» **OBJECTIVE**: Return, unaltered, every line from the beginning of the material below up to and including the one with "from mathutils import Vector, Matrix".

» **SOURCE DATA**:
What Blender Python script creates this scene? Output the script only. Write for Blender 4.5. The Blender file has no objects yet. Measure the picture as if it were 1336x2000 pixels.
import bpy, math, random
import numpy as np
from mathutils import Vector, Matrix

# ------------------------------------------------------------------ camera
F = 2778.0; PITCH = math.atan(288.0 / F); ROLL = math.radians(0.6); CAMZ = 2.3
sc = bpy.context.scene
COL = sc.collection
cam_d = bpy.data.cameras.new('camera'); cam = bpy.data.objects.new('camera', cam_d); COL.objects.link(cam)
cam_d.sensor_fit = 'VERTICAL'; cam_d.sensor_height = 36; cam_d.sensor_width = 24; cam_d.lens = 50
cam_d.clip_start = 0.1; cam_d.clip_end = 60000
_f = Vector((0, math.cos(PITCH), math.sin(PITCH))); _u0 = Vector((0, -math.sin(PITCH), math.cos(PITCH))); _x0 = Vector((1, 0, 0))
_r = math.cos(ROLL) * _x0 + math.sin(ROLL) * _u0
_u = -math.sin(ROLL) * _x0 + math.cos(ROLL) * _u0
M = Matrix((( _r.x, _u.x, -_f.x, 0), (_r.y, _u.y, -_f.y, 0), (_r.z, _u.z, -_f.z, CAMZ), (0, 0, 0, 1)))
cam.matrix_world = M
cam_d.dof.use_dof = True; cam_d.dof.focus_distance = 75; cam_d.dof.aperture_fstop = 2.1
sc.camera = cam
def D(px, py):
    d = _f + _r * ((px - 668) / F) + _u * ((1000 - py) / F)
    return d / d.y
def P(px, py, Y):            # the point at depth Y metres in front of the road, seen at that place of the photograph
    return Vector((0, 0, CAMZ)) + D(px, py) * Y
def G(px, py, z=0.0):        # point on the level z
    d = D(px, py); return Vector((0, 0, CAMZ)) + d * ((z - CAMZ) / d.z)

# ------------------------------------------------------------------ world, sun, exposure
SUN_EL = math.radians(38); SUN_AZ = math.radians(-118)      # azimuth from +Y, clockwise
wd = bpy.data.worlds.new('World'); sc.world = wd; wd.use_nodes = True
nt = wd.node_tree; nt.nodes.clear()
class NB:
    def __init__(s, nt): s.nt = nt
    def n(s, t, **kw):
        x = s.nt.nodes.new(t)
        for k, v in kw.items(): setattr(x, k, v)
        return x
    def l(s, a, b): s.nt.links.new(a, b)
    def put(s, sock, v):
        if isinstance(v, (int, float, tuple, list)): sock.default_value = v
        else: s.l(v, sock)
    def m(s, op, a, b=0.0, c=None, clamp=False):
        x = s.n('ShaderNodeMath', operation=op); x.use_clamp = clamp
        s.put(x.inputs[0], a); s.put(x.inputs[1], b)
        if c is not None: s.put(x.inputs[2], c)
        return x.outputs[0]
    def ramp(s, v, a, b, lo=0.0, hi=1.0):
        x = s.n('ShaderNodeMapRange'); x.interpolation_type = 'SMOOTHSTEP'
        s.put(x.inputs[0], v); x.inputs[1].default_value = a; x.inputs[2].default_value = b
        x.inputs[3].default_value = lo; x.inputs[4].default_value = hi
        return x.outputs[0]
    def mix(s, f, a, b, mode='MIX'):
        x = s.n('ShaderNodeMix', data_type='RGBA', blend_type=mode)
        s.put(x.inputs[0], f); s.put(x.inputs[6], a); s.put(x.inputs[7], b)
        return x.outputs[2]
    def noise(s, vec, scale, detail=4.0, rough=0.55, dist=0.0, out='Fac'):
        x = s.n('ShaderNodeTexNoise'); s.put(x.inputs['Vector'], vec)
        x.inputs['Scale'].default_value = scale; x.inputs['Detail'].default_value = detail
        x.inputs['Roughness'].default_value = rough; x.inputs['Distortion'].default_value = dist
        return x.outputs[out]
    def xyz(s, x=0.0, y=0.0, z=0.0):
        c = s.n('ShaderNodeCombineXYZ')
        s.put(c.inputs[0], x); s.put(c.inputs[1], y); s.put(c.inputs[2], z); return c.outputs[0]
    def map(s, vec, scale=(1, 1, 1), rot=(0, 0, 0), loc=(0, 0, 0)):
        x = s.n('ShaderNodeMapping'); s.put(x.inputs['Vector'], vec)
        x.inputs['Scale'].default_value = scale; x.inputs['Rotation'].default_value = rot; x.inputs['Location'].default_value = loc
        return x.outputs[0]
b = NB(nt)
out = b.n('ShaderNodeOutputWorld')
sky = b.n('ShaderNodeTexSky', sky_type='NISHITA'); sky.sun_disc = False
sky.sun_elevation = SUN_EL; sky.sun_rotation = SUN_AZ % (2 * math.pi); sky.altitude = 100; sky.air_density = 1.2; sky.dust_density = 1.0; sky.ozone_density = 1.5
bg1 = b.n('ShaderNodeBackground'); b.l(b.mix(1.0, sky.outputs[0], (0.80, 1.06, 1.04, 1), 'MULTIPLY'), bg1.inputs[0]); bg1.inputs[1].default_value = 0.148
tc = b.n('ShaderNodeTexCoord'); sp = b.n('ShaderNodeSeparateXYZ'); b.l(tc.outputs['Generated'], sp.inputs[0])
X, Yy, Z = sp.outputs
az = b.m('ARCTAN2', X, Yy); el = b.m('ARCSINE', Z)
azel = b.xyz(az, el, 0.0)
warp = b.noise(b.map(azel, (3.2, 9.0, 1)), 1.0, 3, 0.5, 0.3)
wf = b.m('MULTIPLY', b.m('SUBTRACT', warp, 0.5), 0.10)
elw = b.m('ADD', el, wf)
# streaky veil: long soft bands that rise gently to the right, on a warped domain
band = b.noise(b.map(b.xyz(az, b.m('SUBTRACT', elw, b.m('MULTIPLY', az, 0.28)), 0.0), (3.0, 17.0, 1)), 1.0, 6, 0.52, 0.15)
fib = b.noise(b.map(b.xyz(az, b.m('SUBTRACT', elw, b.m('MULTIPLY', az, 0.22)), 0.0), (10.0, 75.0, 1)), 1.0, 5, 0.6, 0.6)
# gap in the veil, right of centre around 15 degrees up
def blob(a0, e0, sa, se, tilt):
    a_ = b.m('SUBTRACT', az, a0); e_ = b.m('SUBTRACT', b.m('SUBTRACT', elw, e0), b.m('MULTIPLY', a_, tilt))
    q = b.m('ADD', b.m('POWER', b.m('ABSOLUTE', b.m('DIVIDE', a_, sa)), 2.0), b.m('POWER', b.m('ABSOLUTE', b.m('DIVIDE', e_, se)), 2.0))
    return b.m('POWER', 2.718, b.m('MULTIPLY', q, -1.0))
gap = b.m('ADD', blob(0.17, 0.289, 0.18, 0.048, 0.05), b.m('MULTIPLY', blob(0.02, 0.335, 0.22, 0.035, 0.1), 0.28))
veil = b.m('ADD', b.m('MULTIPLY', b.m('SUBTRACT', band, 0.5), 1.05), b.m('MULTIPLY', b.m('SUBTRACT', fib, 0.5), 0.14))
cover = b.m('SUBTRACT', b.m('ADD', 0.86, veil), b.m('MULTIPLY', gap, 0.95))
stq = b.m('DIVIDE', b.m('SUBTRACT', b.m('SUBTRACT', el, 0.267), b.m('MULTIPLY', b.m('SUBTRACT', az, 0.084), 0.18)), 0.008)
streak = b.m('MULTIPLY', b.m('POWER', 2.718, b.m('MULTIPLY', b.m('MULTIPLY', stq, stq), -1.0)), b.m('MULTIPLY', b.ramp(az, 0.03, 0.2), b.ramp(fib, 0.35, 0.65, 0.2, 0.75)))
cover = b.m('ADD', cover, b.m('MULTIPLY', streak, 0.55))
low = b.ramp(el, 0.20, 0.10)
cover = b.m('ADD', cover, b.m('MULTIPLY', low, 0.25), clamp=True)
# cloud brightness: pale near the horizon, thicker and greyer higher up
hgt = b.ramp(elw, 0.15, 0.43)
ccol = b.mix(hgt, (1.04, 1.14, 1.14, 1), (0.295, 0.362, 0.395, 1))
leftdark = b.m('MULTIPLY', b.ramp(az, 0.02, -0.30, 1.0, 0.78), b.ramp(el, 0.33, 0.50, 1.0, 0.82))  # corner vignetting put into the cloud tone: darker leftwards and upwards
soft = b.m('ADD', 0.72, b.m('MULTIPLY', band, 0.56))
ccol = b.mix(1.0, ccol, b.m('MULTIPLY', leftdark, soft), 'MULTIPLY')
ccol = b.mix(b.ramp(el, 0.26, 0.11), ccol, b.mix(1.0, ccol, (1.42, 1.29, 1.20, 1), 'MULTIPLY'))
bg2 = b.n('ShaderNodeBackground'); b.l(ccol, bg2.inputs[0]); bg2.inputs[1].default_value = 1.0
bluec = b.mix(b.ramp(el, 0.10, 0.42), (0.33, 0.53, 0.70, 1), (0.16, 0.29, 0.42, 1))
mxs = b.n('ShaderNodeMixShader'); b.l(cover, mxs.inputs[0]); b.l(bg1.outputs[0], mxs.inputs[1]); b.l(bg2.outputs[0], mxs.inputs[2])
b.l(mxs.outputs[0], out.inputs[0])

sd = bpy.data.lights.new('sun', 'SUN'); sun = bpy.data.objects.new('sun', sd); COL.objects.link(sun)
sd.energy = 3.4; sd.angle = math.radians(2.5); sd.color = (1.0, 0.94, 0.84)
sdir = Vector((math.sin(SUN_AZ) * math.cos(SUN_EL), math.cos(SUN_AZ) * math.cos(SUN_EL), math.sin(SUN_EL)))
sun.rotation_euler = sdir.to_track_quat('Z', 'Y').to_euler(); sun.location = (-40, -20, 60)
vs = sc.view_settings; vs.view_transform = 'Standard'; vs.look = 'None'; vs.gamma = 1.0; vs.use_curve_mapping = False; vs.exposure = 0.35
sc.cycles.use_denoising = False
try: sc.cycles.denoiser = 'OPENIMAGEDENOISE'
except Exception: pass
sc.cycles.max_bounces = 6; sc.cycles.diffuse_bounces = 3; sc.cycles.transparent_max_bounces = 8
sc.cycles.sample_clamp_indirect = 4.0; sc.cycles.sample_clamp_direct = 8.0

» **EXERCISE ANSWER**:
What Blender Python script creates this scene? Output the script only. Write for Blender 4.5. The Blender file has no objects yet. Measure the picture as if it were 1336x2000 pixels.
import bpy, math, random
import numpy as np
from mathutils import Vector, Matrix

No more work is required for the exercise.